How vain it is to sit down to write when you have not stood up to live.

Henry David Thoreau

 

I might have hesitated to blog. I certainly don’t tweet.  I thought: It’s just not me.  Social media, you understand, is so… common, vacuous, and too often badly written.

But my sneer slips when confronted with the fact that people are being murdered for expressing themselves through Twitter, Facebook, personal blogs.  People are being threatened, terrorized, disappeared, shot in the head, chopped into pieces.  If anything can bring home the validity of social media, it is that courageous and honest writers are speaking out, via their blogs and tweets, about the injustices engulfing their fellow human beings and that their enemies will do everything possible to silence these truths.
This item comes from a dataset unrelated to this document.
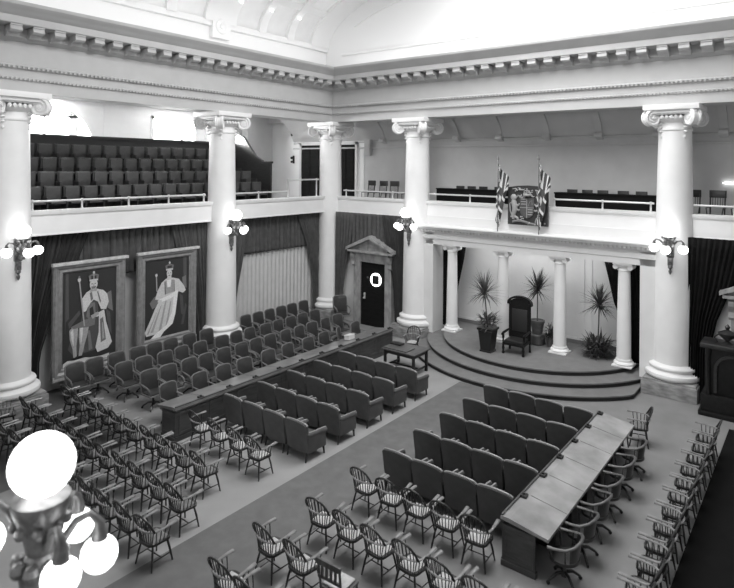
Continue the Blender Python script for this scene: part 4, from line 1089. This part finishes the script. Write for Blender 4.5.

In October, a Mexican drug cartel murdered María del Rosario Fuentes Rubio, aka FELINA, who had taken on the job of informing her fellow citizens, via Twitter, of “…extortion, kidnappings, shootouts, arson, bodies excavated from arid pits…”; mere daily events in a society run by organized crime.  Because the newspapers refused the responsibility and the risk, FELINA used Twitter to the uncover stories that were being suppressed.  That same crime syndicate took over her Twitter account to announce her death at their hands. (http://www.bbc.com/news/magazine-29746651)

Then there were the three Bangladesh bloggers—Avijiti Roy, Washiqur Rahman, and Ananta Bijoy Das—who wrote about their personal codes of behavior and belief which were secular, humanist, and unpopular amongst their god fearing, control mongering murderers. (http://www.bbc.com/news/world-asia-32701207)   Mr. Roy’s daughter, Trisha Ahmed released a statement on her U.S. Facebook account: “I think [my father’s] story should be heard in the US because Bangladesh is powerless; it’s corrupt, there is no law and order, and I highly doubt that any justice will come to the murderers.”

I know nothing that would interest a drug lord.  I have no clout when it comes to turning people to or from any god-head.  But I have a mind and it tends toward independent thinking.  I am a Jew, an atheist, a female, a writer.  So, if you must, sharpen your machetes; there’s another blogger on the loose.